In a clarification issued today (17 June), the central bank said the reported figures were inconsistent with the methodology used in its Financial Stability Report (FSR) 2025 and should not be treated as an accurate measure of banking sector risks.
According to the report, the official non-performing loan (NPL) ratio stood at 30.60% as of 31 December 2025. Bangladesh Bank said this audited and finalised figure remains the authoritative measure of the sector’s non-performing assets.
The central bank noted that some reports had calculated so-called distressed loans by combining non-performing or classified loans, rescheduled loans and written-off loans.
“It is not appropriate to aggregate these categories in this manner,” the regulator said, adding that such calculations are technically incorrect and lead to exaggerated estimates of financial stress in the banking sector.
The Bangladesh Bank further said there is no internationally recognised or standardised definition of “distressed loans” used by global regulatory and policy-making institutions.
While the term is sometimes used broadly to describe loans facing repayment difficulties, the methodology applied in the reports does not conform to accepted regulatory or accounting standards, it added.

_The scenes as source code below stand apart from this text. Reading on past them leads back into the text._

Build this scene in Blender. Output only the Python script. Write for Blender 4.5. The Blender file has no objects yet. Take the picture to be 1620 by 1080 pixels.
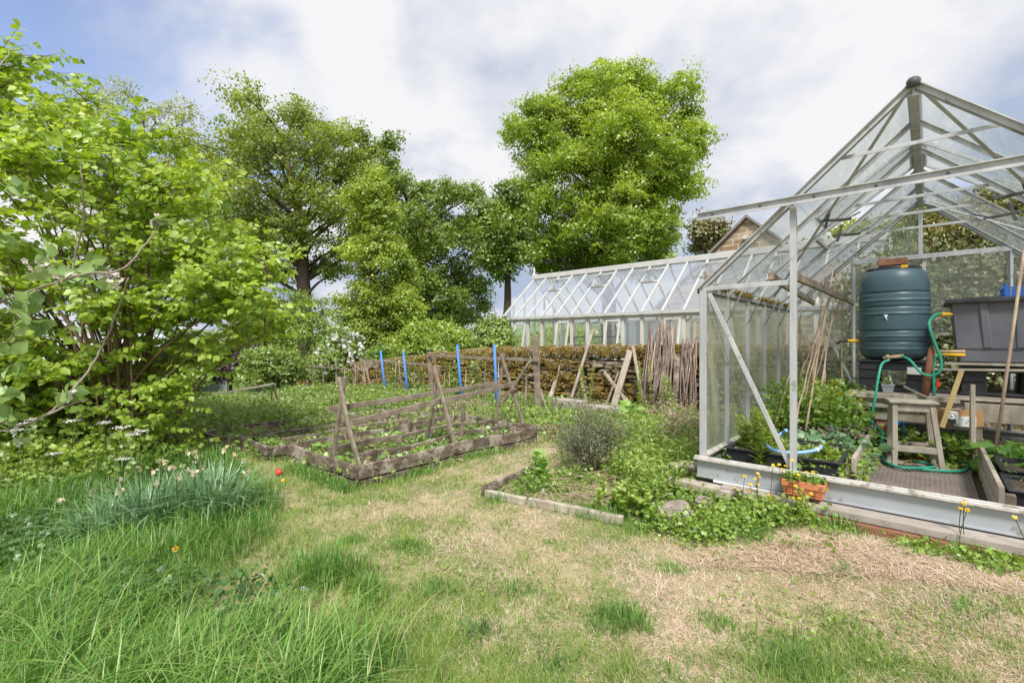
import bpy, math, random
import numpy as np
from mathutils import Vector as V
R = math.radians
rng = np.random.default_rng(7)
random.seed(7)
SC = bpy.context.scene
COL = SC.collection

# ------------------------------------------------------------------ camera, sky, sun, exposure
F, CX, HY, CZ = 740.0, 810.0, 540.0, 1.25          # level wide-angle camera, 1.25 m above the lawn
cam = bpy.data.cameras.new('camera'); camo = bpy.data.objects.new('camera', cam); COL.objects.link(camo)
cam.sensor_width = 36; cam.lens = 36 * F / 1620; cam.clip_start = .05; cam.clip_end = 3000
camo.location = (0, 0, CZ); camo.rotation_euler = (R(90), 0, 0)
SC.camera = camo
SUN_EL, SUN_AZ = 52, 176            # azimuth clockwise from +Y: high, almost straight behind the camera
W = bpy.data.worlds.new('World'); SC.world = W; W.use_nodes = True
nt = W.node_tree; nt.nodes.clear(); N = nt.nodes.new; L = nt.links.new
out = N('ShaderNodeOutputWorld'); bg = N('ShaderNodeBackground'); bg.inputs['Strength'].default_value = .1
L(bg.outputs[0], out.inputs[0])
sky = N('ShaderNodeTexSky'); sky.sky_type = 'NISHITA'; sky.sun_disc = False
sky.sun_elevation = R(SUN_EL); sky.sun_rotation = R(SUN_AZ); sky.air_density = 1.1; sky.dust_density = 1.2; sky.ozone_density = 2.5
tc = N('ShaderNodeTexCoord')
nrm = N('ShaderNodeVectorMath'); nrm.operation = 'NORMALIZE'; L(tc.outputs['Generated'], nrm.inputs[0])
sep = N('ShaderNodeSeparateXYZ'); L(nrm.outputs[0], sep.inputs[0])
def wm(op, a, b=None, clamp=False):
    n = N('ShaderNodeMath'); n.operation = op; n.use_clamp = clamp
    for i, x in enumerate((a, b)):
        if x is None: continue
        if isinstance(x, (int, float)): n.inputs[i].default_value = x
        else: L(x, n.inputs[i])
    return n.outputs[0]
zz = wm('ADD', wm('MAXIMUM', sep.outputs[2], 0), .35)
cmb = N('ShaderNodeCombineXYZ')
L(wm('DIVIDE', sep.outputs[0], zz), cmb.inputs[0]); L(wm('DIVIDE', sep.outputs[1], zz), cmb.inputs[1]); cmb.inputs[2].default_value = 3.3
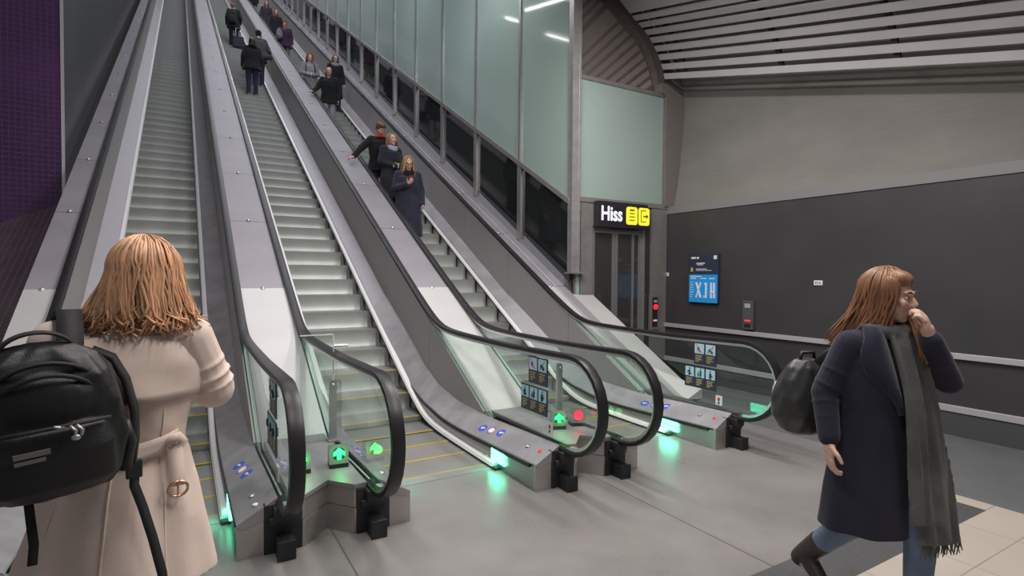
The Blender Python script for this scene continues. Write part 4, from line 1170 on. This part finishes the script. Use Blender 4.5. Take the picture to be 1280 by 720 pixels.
t = link('hip_bag', fuse(bm, .010, 3), cloth((.05,.05,.055)), None, True); t.location = l12 + V(.17,-.20,.86*k12); tag(t, 'small dark grey bag slung behind the grey jacket', 'bag')
P13, Hm13, k13, l13 = rider('person in dark coat with rucksack standing beside a trolley case', 292, 4, 1.58, -10, arms={1: ((.24,-.04,1.13), (.22,.05,.94)), -1: rest(-1)}, coat=(.016,.017,.026), hem=.72, bulk=1.1, trousers=(.016,.016,.02), hairs=('short', (.22,.12,.06)), headrot=(-30,0), seed=23)
def soft_pack(label, name, cat, loc, yaw, w, d, h_, col, voxel=.012):
    bm = B()
    pr = [(0,-.0*h_),(.0,0)]
    loft(bm, [(0,0,0,w*.42,d*.40,3),(.03*h_,0,0,w*.48,d*.48,3.5),(.35*h_,0,0,w*.5,d*.5,3.5),(.75*h_,0,0,w*.47,d*.45,3.2),(.93*h_,0,0,w*.36,d*.34,2.6),(h_,0,0,w*.18,d*.18,2)], 32)
    ball(bm, (0,-d*.42,.30*h_), (w*.38,d*.2,.24*h_))
    T = thing(name, label, cat, loc, yaw)
    link('bag_body', fuse(bm, voxel, 3), cloth(col, .7), T, True)
    bm = B(); tube(bm, [(-.04,.02,h_*.97),(-.03,.02,h_*1.07),(.03,.02,h_*1.07),(.04,.02,h_*.97)], .010, 8); obj('grab_handle', bm, M['black'], T, True)
    bm = B(); tube(bm, [(w*.40*math.cos(a), -d*.36-.02, .58*h_+.24*h_*math.sin(a)) for a in [PI*i/10 for i in range(11)]], .006, 6); obj('zip', bm, M['black'], T, True)
    return T
soft_pack('dark greenish rucksack on the back of the rider with the trolley case', 'rucksack', 'rucksack', l13 + Matrix.Rotation(R(-10),3,'Z') @ V(-.03,-.24,.86*k13), R(-10), .30, .20, .46, (.018,.024,.022))
t = thing('trolley_case', 'dark blue trolley case with raised handle on the middle escalator', 'suitcase', tuple(V(l13.x+.13, step_at(l13.y-.38)[0], step_at(l13.y-.38)[1])), R(-6))
bm = B(); box(bm, (-.19,-.11,.05), (.19,.11,.50), bev=.03); obj('shell', bm, cloth((.022,.028,.05), .6), t)
bm = B(); box(bm, (-.15,-.125,.10), (.15,-.10,.40), bev=.012); obj('front_pocket', bm, cloth((.030,.036,.06), .6), t)
bm = B(); tube(bm, [(-.09,.07,.45),(-.09,.07,.86),(.09,.07,.86),(.09,.07,.45)], .011, 8); obj('pull_handle', bm, M['white_trim'], t)
for sx in (-.14, .14):
    bm = B(); lathe(bm, [(.028,-.012),(.03,0),(.028,.012)], 14, 0, Matrix.Translation((sx,.04,.03)) @ Matrix.Rotation(PI/2,4,'Y')); obj('wheel', bm, M['black'], t)
# ------------------------------------------------------------------ near woman at left, seen from behind
def woman_left():
    yaw = R(-10); k = 1.735/1.70
    P = thing('person', 'woman in beige trench coat with shoulder-length ginger hair seen from behind', 'person', (-.155, 2.12, 0), yaw)
    rnd = random.Random(5)
    hc = V(.055,.02,1.60); Hm = head_matrix(hc, -6, -4)
    sh = {1: V(.172,.0,1.41), -1: V(-.172,-.01,1.40)}
    el = {1: V(.235,.06,1.225), -1: V(-.235,.05,1.16)}; wr = {1: V(.13,.25,1.30), -1: V(-.10,.24,1.05)}
    bm = B()
    rcone(bm, V(.03,-.01,1.38), hc+V(0,-.015,-.04), .060, .053)
    ball(bm, (0,0,1.28), (.155,.1,.17)); ball(bm, (0,0,1.10), (.128,.09,.14)); ball(bm, (0,-.01,.95), (.16,.11,.14))
    for s in (-1, 1):
        rcone(bm, V(s*.05,0,1.41), sh[s], .055, .05); rcone(bm, sh[s], el[s], .05, .04); rcone(bm, el[s], wr[s], .04, .026)
        hand(bm, wr[s], (-s*.35,.6,.5), (-s*.8,.0,.5), 1, .7, 1 if s < 0 else -1)
        hp = V(s*.09,0,.92); kn = V(s*.09,.02+.05*s,.49); an = V(s*.095,-.02+.06*s,.085)
        rcone(bm, hp, kn, .085, .06); rcone(bm, kn, an, .057, .038); rcone(bm, an+V(0,-.02,-.03), an+V(0,.14,-.048), .036, .028)
    head(bm, Hm, 1.0)
    body = link('body', fuse(bm, .007, 2, .4), SK, P, True)
    face_parts(body, Hm, 1.0)
    bm = B()
    for s in (-1, 1):
        hp = V(s*.09,0,.92); kn = V(s*.09,.02+.05*s,.49); an = V(s*.095,-.02+.06*s,.085)
        rcone(bm, hp, kn, .096, .068); rcone(bm, kn, an, .066, .05)
    link('trousers', fuse(bm, .01, 2), cloth((.010,.010,.012)), P, True)
    for s in (-1, 1):
        bm = B(); a = V(s*.095,-.02+.06*s,.085)
        rcone(bm, a+V(0,-.03,-.035), a+V(0,.02,.06), .048, .05); rcone(bm, a+V(0,.02,-.025), a+V(0,.15,-.048), .048, .037)
        box(bm, tuple(a+V(-.043,-.075,-.086)), tuple(a+V(.043,.185,-.066)))
        link('boot', fuse(bm, .009, 2), M['black'], P, True)
    # trench coat
    CT = mat('beige_gabardine', (.74,.60,.52), .75, 0, var=.035, vscale=5, bump=.10, bscale=260, spec=.25, sheen=.1)
    bm = B()
    rings = [(1.455,.02,-.01,.072,.070),(1.43,.01,-.008,.130,.090),(1.40,0,-.004,.180,.112),(1.34,0,0,.200,.130),(1.24,0,.005,.192,.138),(1.14,0,.004,.170,.128),(1.09,0,.003,.163,.124),(1.04,-.003,.0,.175,.132),
             (.95,-.010,-.005,.205,.155),(.85,-.016,-.010,.228,.178),(.76,-.022,-.014,.247,.196),(.68,-.030,-.018,.268,.212),(.655,-.034,-.02,.275,.216)]
    def fold(a, z):
        f = max(0, min(1, (1.08-z)*2.6))
        return f*(.013*math.sin(5*a+.7+z*2.0) + .006*math.sin(11*a+2)) + .004*math.sin(4*a+z*26)*(1-f) + .003*math.sin(9*a - z*31)*(1-f)
    loft(bm, rings, 72, fold)
    for s in (-1, 1):
        rcone(bm, V(s*.09,-.005,1.395), sh[s], .068, .074); rcone(bm, sh[s], el[s], .074, .068); rcone(bm, el[s], wr[s]-(wr[s]-el[s]).normalized()*.02, .067, .054)
        dd = el[s]-sh[s]; mq = dd.to_track_quat('Z','Y').to_matrix()
        for t_, r_ in ((.5,.076),(.72,.078),(.9,.076)): ball(bm, sh[s]+dd*t_+V(s*.004,-.003,0), (r_,r_*.96,.013), mq)
        dd = wr[s]-el[s]; mq = dd.to_track_quat('Z','Y').to_matrix()
        for t_, r_ in ((.1,.074),(.35,.068)): ball(bm, el[s]+dd*t_, (r_,r_,.013), mq)
    ct = link('coat', fuse(bm, .0065, 4), CT, P, True)
    def ring_at(z):
        for (a, b) in zip(rings[:-1], rings[1:]):
            if b[0] <= z <= a[0]:
                t_ = (a[0]-z)/(a[0]-b[0]); return [a[i]+(b[i]-a[i])*t_ for i in range(5)]
        return rings[-1]
    def surf(ang, z, off):
        _, cx, cy, rx, ry = ring_at(z); o = fold(ang, z)+off
        return V(cx+math.cos(ang)*(rx+o), cy+math.sin(ang)*(ry+o), z)
    # storm flap over the shoulder blades, loose at its lower edge
    bm = B()
    A0, A1 = R(186), R(352)
    outer = []; inner = []
    for i in range(10):
        z = 1.425 - .195*i/9
        lift = .010 + .012*(i/9)**1.5
        zz = [z for a_ in range(29)]
        outer.append([surf(A0+(A1-A0)*j/28, zz[j], lift+.003*math.sin(j*.45)*(i/9)) for j in range(29)])
    th = [[p - (V(p.x,p.y,0).normalized()*.006) for p in row] for row in outer]
    rows = outer + th[::-1]
    sweep(bm, rows, False, False)
    bmesh.ops.remove_doubles(bm, verts=bm.verts[:], dist=1e-5)
    obj('storm_flap', bm, CT, ct, True)
    # centre back seam and side back seams as stitched welts
    bm = B()
    for a_, z0, z1, w in ((R(270), 1.03, .66, .004), (R(312), 1.20, .66, .0028), (R(228), 1.20, .66, .0028)):
        tube(bm, [surf(a_ + (.10*(1.03-z) if abs(a_-R(270)) < .1 else .0), z, .0) for z in [z0+(z1-z0)*i/18 for i in range(19)]], w, 6)
    obj('back_seam', bm, CT, ct, True)
    # belt, slack, with knot loop, hanging end and buckle at the right
    def beltpath(dz):
        pts = []
        for i in range(33):
            a_ = R(182 + 146*i/32); f = i/32
            z = 1.075 + dz - .030*math.sin(PI*f)**1.2 + .028*f
            pts.append(surf(a_, z, .012+.006*math.sin(f*9)))
        return pts
    bm = B()
    up, dn = beltpath(.026), beltpath(-.026)
    tw = [.0]*33
    rows = [[a.lerp(b, .0) , a.lerp(b, .33) + V(a.x,a.y,0).normalized()*.003, a.lerp(b, .67) - V(a.x,a.y,0).normalized()*.002, b, b - V(b.x,b.y,0).normalized()*.006, a - V(a.x,a.y,0).normalized()*.006] for a, b in zip(up, dn)]
    sweep(bm, rows)
    belt = obj('belt', bm, CT, P, True)
    bm = B()
    e = surf(R(324), 1.09, .022)
    rows = []
    for i in range(9):
        f = i/8
        c = surf(R(321-3*f), 1.085-.12*f, .026+.012*math.sin(f*3))
        u = V(.9,.35,0).normalized()
        w = .021
        rows.append([c-u*w+V(0,0,.0), c+u*w, c+u*w+V(.002,-.005,0), c-u*w+V(.002,-.005,0)])
    sweep(bm, rows)
    tube(bm, [e+V(-.03,-.004,-.02), e+V(-.012,-.020,.012), e+V(.012,-.016,.018), e+V(.022,.0,0), e+V(.008,-.006,-.022), e+V(-.02,-.016,-.026)], [.013,.016,.017,.014,.014,.012], 8, 0, .6)
    obj('belt_end', bm, CT, belt, True)
    c = surf(R(318), .955, .030); u = V(.9,.35,0).normalized(); vv = V(0,0,1)
    bm = B(); tube(bm, [c+u*.027*math.cos(a_)*1.0+vv*.023*math.sin(a_) for a_ in [2*PI*i/16 for i in range(17)]], .0045, 8)
    tube(bm, [c-u*.0+vv*.023, c+vv*-.024], .003, 6)
    obj('buckle', bm, mat('rose_gold_metal', (.72,.42,.28), .25, .9), belt, True)
    # collar
    bm = B()
    rows = []
    for i in range(21):
        a_ = R(130 + 280*i/20)
        p0 = V(.02+.074*math.cos(a_), -.008+.072*math.sin(a_), 1.475); p1 = V(.012+.104*math.cos(a_), -.010+.102*math.sin(a_), 1.425)
        rows.append([p0, p1, p1+V(0,0,-.008), p0+V(0,0,-.008)-V(math.cos(a_),math.sin(a_),0)*.01])
    sweep(bm, rows); obj('collar', bm, CT, ct, True)
    # shoulder tab and cuff strap on the right
    bm = B(); box(bm, (-.05,-.02,-.004), (.05,.02,.006), bev=.003, M=Matrix.Translation((.165,-.01,1.468)) @ Matrix.Rotation(R(18),4,'Y')); obj('shoulder_tab', bm, CT, ct)
    # hair: crown, falling locks, curled ends
    bm = B()
    def b(c, r): ball(bm, Hm @ V(*c), r, Hm.to_3x3(), 0, 20, 16)
    b((0,-.028,.030),(.086,.100,.090)); b((0,-.062,-.05),(.088,.055,.10)); b((-.01,-.075,-.11),(.098,.050,.055))
    h2 = random.Random(21)
    for i in range(330):
        a_ = R(h2.uniform(45, 315)) + PI/2
        ca, sa = math.cos(a_), math.sin(a_)
        L = h2.uniform(.150,.200)
        ph = h2.uniform(0,6.28); u0 = h2.uniform(.03,.9); rr = h2.uniform(0,.014)
        side = ca
        # hair fans out to both sides, longer sweep to the left
        fan = (.062 if side > 0 else .098)*abs(side)**1.3
        pts = []
        for j in range(14):
            t_ = j/13
            if t_ <= .36:
                an = u0 + (PI*.5-u0)*t_/.36
                p = V(ca*(.088+rr)*math.sin(an), -.014+sa*(.106+rr)*math.sin(an), .026+(.100+rr)*math.cos(an))
                p.x += .012*math.sin(an*2)*h2.uniform(-.2,.2)
            else:
                f = (t_-.36)/.64
                w = (.010*math.sin(ph+f*5) + .016*math.sin(ph*1.7+f*9)*max(0, f-.4)*2)
                p = V(ca*(.088+rr) + side*0 + math.copysign(fan, side)*f**1.3 + w*abs(sa), -.014+sa*(.106+rr)*(1-.10*f) + w*ca - .02*f*max(0,-sa), .026-(L+.026)*f)
                if f > .7: p.y += sa*-.03*((f-.7)/.3)**2*h2.uniform(-.3,1.2); p.z += .022*((f-.7)/.3)**2*h2.uniform(0,1.3); p.x += .02*((f-.7)/.3)**2*math.sin(ph*3)
            pts.append(Hm @ p)
        th = h2.uniform(.0035,.0075)
        tube(bm, pts, [th*(.5+.5*min(1, j/3)) if j < 9 else th*(1-.5*(j-8)/5) for j in range(14)], 6, 0, .6)
    hm = mat('ginger_hair', (.58,.32,.18), .34, 0, var=.36, vscale=30, vstretch=(1,1,.10), spec=.5)
    obj('hair', bm, hm, body, True)
    return P
PW = woman_left()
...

Explaining its position, the central bank said rescheduled loans should not automatically be treated as distressed assets because borrowers continue to make repayments under approved restructuring arrangements. These loans remain active assets that generate cash flow for banks.
It also noted that written-off loans are maintained off-balance sheet in line with international accounting practices and therefore should not be added to active loan portfolios when assessing the current health of the banking sector.
Bangladesh Bank warned that publishing unverified or technically inaccurate financial data could create misleading perceptions about the country’s financial stability among domestic and international stakeholders, potentially affecting investor confidence and the broader economy.
The regulator urged media organisations to exercise greater caution when reporting on the financial sector and to verify data with official sources before publication.
The clarification comes amid increased public attention on the banking sector following the release of the Financial Stability Report 2025 and ongoing discussions over the scale of problem loans in the country’s banks.